Слуцкому особенно понравились стихи одного моего однокашника по филологическому факультету МГУ Михаила Елизарова, и он пригласил его заходить, показывать новые вещи. В одну из поездок к Слуцкому Миша взял с собой меня, потом мы стали время от времени звонить Борису Абрамовичу, заезжали к нему показать новые стихи, просто поговорить, советовались с ним, когда власти арестовали в 1966 году одного из смогистов, нашего друга и талантливого поэта Владимира Батшева (Володя был потом несколько лет в ссылке в Сибири, а позднее эмигрировал и сейчас живет во Франкфурте-на-Майне, издает журналы «Лите-ратурный европеец» и «Мосты», написал большую историческую монографию о генерале Власове, которая, кстати, награждена престижной международной премией, но остается, кажется, неизвестной в России).
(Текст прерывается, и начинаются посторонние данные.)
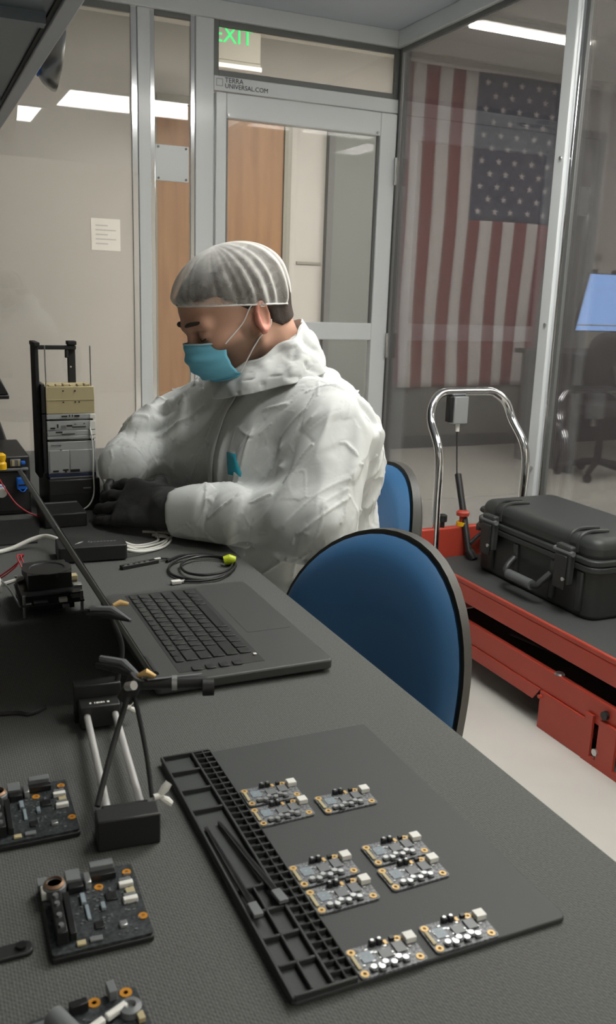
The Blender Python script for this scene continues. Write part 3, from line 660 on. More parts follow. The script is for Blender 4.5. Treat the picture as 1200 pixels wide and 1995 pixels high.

Слуцкий старался – хотя это было занятием почти безнадежным – как-то помочь нам, Елизарову и мне. Рекомендовал нас в газеты (например, в «Комсомольскую правду»), на радио и, среди прочего, направил с запиской в издательство «Художественная литература» к своему старинному знакомцу, редактору Олегу Лозовецкому – под его редакцией только что вышел тогда в свет томик избранных стихотворений Шарля Бодлера, которые переводили крупные советские мастера, и началась работа над таким же томиком Поля Верлена. Нас с Елизаровым на филологическом факультете учили французскому языку, а до этого в школе и с частными педагогами мы занимались английским, так что по молодости и нахальству считали, будто этого вполне достаточно, чтобы браться за переводы. Так или иначе, переводить Верлена мы тогда не решились, но издательство и редактора я запомнил. И когда в 1969–1970 годах я – из зависти к другу, замечательному поэту Сергею Морозову, который тогда вдруг перевел несколько вещей Гейне и Ленау, – попробовал переложить несколько стихотворений Бодлера, то понес сделанное именно Лозовецкому в Гослит (так по-старому, еще до войны, называлось издательство «Художественная литература»).
Переводы, как теперь понимаю, были плохие. Но умный и опытный редактор все же, кажется, увидел в них какие-то проблески, познакомил меня с удивительным переводчиком более старшего поколения Анатолием Гелескулом (Гелескул, которым я после его переводов середины 1960-х из Лорки и Вальехо безоговорочно восхищался, стал моим другом и, я бы сказал, учителем, хотя сам он себя учителем – ни моим, ни еще чьим-то – никогда не считал), привел в испанскую и польскую редакции того же издательства, с которыми я потом много лет сотрудничал. Наконец Лозовецкий предложил мне переводить стихи французского «парнасца» Теофиля Готье для двухтомника избранных сочинений, который начал тогда готовить. Готье – поздний, уже разочарованный романтик, который перегорел, но стоически держится тем, что довел до блеска свою стилистическую выдумку и сковал ее строжайшей стиховой формой. Из его виртуозных стихов как будто бы изгнано все личное, непосредственное, случайное. В 1910-е годы его переводил на русский язык Николай Гумилев, но публиковать Гумилева и даже его переводы в Советском Союзе настрого запрещалось.